# RAW DATA
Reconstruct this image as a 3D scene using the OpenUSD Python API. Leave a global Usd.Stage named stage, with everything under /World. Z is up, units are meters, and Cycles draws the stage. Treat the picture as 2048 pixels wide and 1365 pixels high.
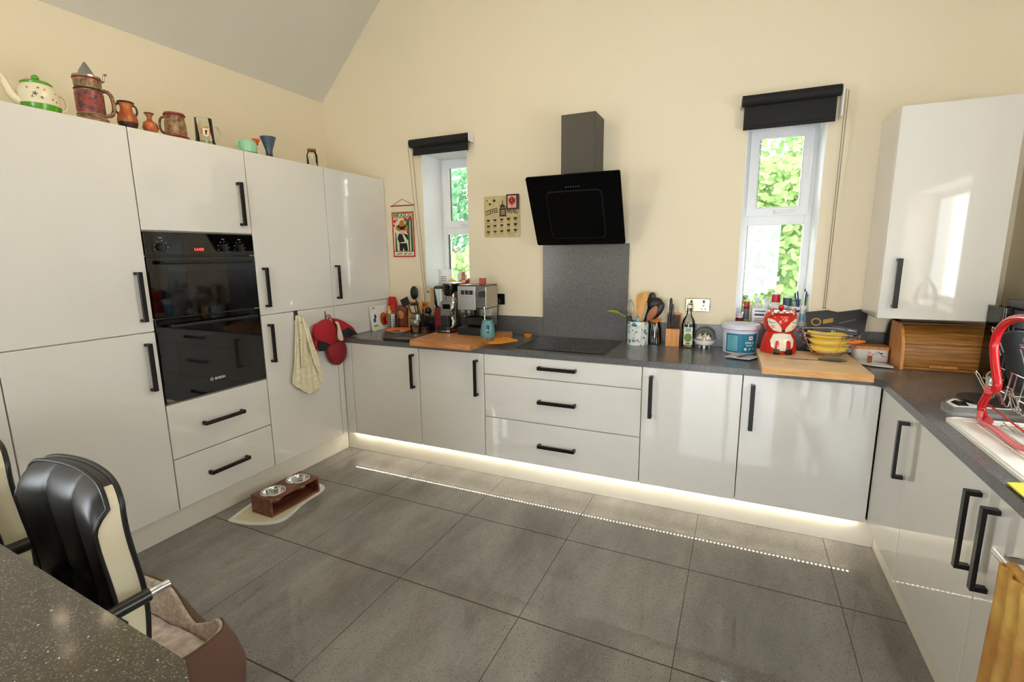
import math, random
import numpy as np, trimesh, usdkit, meshkit
import manifold3d as m3d
from pxr import Usd, UsdGeom, UsdLux, UsdShade, Gf, Sdf

stage = Usd.Stage.CreateInMemory()
UsdGeom.SetStageUpAxis(stage, UsdGeom.Tokens.z)
UsdGeom.SetStageMetersPerUnit(stage, 1.0)
UsdGeom.Xform.Define(stage, '/World')
random.seed(7)
RNG = np.random.default_rng(7)

# ------------------------------------------------------------------ camera
EXPOSURE = -0.3
SUN = 0.4
EYE = (2.6629, -2.7752, 1.4999)
yw, pt, rl = np.radians([24.3257, 10.0603, -0.6233])
fw = np.array([-np.sin(yw) * np.cos(pt), np.cos(yw) * np.cos(pt), -np.sin(pt)])
rt = np.array([np.cos(yw), np.sin(yw), 0]); up = np.cross(rt, fw)
rt, up = rt * np.cos(rl) + up * np.sin(rl), up * np.cos(rl) - rt * np.sin(rl)
cam = UsdGeom.Camera.Define(stage, '/World/camera')
cm = Gf.Matrix4d(*[float(v) for row in ((*rt, 0), (*up, 0), (*(-fw), 0), (*EYE, 1)) for v in row])
cam.AddTransformOp().Set(cm)
cam.CreateHorizontalApertureAttr(36.0); cam.CreateVerticalApertureAttr(36.0 * 1365 / 2048)
cam.CreateFocalLengthAttr(975.78 / 2048 * 36.0)
cam.CreateClippingRangeAttr(Gf.Vec2f(0.02, 200)); cam.CreateExposureAttr(EXPOSURE)

# ------------------------------------------------------------------ light
dome = UsdLux.DomeLight.Define(stage, '/World/sky')
dome.CreateIntensityAttr(4.2); dome.CreateColorAttr(Gf.Vec3f(0.9, 0.96, 1.0))

def rect_light(name, loc, rx, ry, w, h, inten, col):
    l = UsdLux.RectLight.Define(stage, '/World/' + name)
    l.AddTranslateOp().Set(Gf.Vec3d(*loc)); l.AddRotateXYZOp().Set(Gf.Vec3f(rx, ry, 0))
    l.CreateWidthAttr(w); l.CreateHeightAttr(h); l.CreateIntensityAttr(inten); l.CreateColorAttr(Gf.Vec3f(*col))
# daylight entering by the glazed doors and the wide window behind the viewer
sun = UsdLux.DistantLight.Define(stage, '/World/sun')   # hazy sun, coming steeply in by the window over the sink
sun.CreateAngleAttr(9.0); sun.CreateIntensityAttr(SUN); sun.CreateColorAttr(Gf.Vec3f(0.88, 0.94, 1.0))
sd = np.array([-1.0, 1.0, -1.2]); sd /= np.linalg.norm(sd)
sun.AddRotateXYZOp().Set(Gf.Vec3f(math.degrees(math.acos(-sd[2])), 0, math.degrees(math.atan2(sd[1], sd[0])) - 90))
rect_light('daylight_front', (2.7, -6.22, 1.15), 90, 0, 1.6, 2.1, 2.4, (0.78, 0.88, 1.0))
rect_light('daylight_left', (-0.98, -4.3, 1.45), 0, -90, 1.26, 1.76, 6.0, (0.84, 0.92, 1.0))
LAMP_INTENSITY, LAMP_COLOR = 105.0, (1.0, 0.78, 0.5)
LED_STRENGTH = 120.0

# ------------------------------------------------------------------ materials
def lin(c):
    c = np.asarray(c, float) / 255
    return tuple(np.where(c <= 0.04045, c / 12.92, ((c + 0.055) / 1.055) ** 2.4))
MATS = {}
def mat(name, c, r=0.5, m=0.0, **k):
    MATS[name] = usdkit.material(stage, '/World/Looks/' + name, {'p': ('principled_bsdf', dict(base_color=lin(c), roughness=r, metallic=m, **k))}, surface='p.BSDF')
def mat2(name, c1, c2, scale=8, r=0.5, stretch=(1, 1, 1), lo=0.35, hi=0.65, detail=4, bump=0.0, m=0.0, rand=0.0, **k):
    n = {'g': ('geometry', {}), 'mp': ('mapping', {'scale': stretch}), 'n': ('noise_texture', {'scale': scale, 'detail': detail}),
         'r': ('rgb_ramp', {'ramp': [(lo, lin(c1)), (hi, lin(c2))]}), 'p': ('principled_bsdf', dict(roughness=r, metallic=m, **k))}
    l = [('g.position', 'mp.vector'), ('mp.vector', 'n.vector'), ('n.fac', 'r.fac')]
    if rand:
        n |= {'o': ('object_info', {}), 'mr': ('map_range', {'from_min': 0, 'from_max': 1, 'to_min': 1 - rand, 'to_max': 1 + rand}), 'h': ('hsv', {'hue': 0.5, 'saturation': 1.0, 'fac': 1.0})}
        l += [('o.random', 'mr.value'), ('mr.result', 'h.value'), ('r.color', 'h.color'), ('h.color', 'p.base_color')]
    else:
        l += [('r.color', 'p.base_color')]
    if bump:
        n['b'] = ('bump', {'strength': 1.0, 'distance': bump}); l += [('n.fac', 'b.height'), ('b.normal', 'p.normal')]
    MATS[name] = usdkit.material(stage, '/World/Looks/' + name, n, l, surface='p.BSDF')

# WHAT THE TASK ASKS
Copy nothing but the lines from the first one in the listing through the line with "from pxr import", and omit the pictures.

# RESPONSE BELOW
Reconstruct this image as a 3D scene using the OpenUSD Python API. Leave a global Usd.Stage named stage, with everything under /World. Z is up, units are meters, and Cycles draws the stage. Treat the picture as 2048 pixels wide and 1365 pixels high.
import math, random
import numpy as np, trimesh, usdkit, meshkit
import manifold3d as m3d
from pxr import Usd, UsdGeom, UsdLux, UsdShade, Gf, Sdf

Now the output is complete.